Dark energy, goes the thinking, is a result of the Big Bang and is accelerating the universe's expansion.
If so, the universe is not in a nice, stable zero-vacuum state but simply [in a] state that may abruptly...again - and with cataclysmic consequences.
The energy shift from the decay would destroy everything in the universe, "wiping the slate clean," says Lawrence Krauss of Case Western Reserve University in Cleveland, Ohio.
The good news is: the longer the universe survives, the better the chance that it will mature into a stable state. We are just beyond the crucial switching point, Mr. Krauss believed.
The bad news is: the quantum effect, a truly weird aspect of physics that says whenever we observe or measure something, we reset its clock.
Mr. Krauss and colleague James Dent pointed to measurements of light from supernovae in 1998 that provided the first evidence of dark energy.
These measurements might have reset the decay clock of the "false vacuum" back to zero, back before the switching point and to a time when the risk of catastrophic decay was greater than now, said Mr.

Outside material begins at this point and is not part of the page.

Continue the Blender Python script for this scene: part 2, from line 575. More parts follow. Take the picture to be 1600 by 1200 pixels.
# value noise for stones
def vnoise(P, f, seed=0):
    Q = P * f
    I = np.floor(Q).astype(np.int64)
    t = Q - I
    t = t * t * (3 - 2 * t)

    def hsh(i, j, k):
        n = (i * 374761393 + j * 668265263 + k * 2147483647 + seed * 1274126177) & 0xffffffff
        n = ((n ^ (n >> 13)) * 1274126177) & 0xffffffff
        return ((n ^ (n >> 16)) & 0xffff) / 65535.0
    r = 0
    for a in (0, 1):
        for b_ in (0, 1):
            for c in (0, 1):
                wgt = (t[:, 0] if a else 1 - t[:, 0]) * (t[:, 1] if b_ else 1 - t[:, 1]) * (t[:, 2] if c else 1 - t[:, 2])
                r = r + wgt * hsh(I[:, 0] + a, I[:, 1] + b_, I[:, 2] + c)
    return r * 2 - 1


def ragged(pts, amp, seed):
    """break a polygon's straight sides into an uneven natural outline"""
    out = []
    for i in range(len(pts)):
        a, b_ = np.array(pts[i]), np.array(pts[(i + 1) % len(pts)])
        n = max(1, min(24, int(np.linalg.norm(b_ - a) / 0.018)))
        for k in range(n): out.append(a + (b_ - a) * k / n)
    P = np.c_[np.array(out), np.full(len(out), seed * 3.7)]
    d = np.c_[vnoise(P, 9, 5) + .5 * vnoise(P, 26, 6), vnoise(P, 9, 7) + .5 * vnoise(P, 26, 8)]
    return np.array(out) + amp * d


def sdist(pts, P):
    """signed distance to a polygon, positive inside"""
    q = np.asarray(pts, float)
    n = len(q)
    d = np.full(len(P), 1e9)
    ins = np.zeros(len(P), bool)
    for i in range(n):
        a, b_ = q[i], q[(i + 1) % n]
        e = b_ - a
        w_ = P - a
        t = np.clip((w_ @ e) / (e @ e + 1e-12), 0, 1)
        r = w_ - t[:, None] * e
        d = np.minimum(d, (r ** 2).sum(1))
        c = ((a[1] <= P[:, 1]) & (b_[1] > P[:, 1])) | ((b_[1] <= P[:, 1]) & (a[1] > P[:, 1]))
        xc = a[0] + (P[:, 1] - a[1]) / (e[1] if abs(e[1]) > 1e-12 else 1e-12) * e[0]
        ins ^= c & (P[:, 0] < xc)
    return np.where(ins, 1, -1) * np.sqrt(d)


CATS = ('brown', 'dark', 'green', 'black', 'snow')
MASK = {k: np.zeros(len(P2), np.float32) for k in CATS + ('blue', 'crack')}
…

Dent and Mr. Krauss.
"Incredible as it seems, our detection of the dark energy may have reduced the life expectancy of the universe," said Mr. Krauss.
"We may have snatched away the possibility of long-term survival for our universe and made it more likely it will decay."
The report says the claim is contested by other astrophysicists and adds reassuringly: "The fact that we are still here means this can't have happened yet."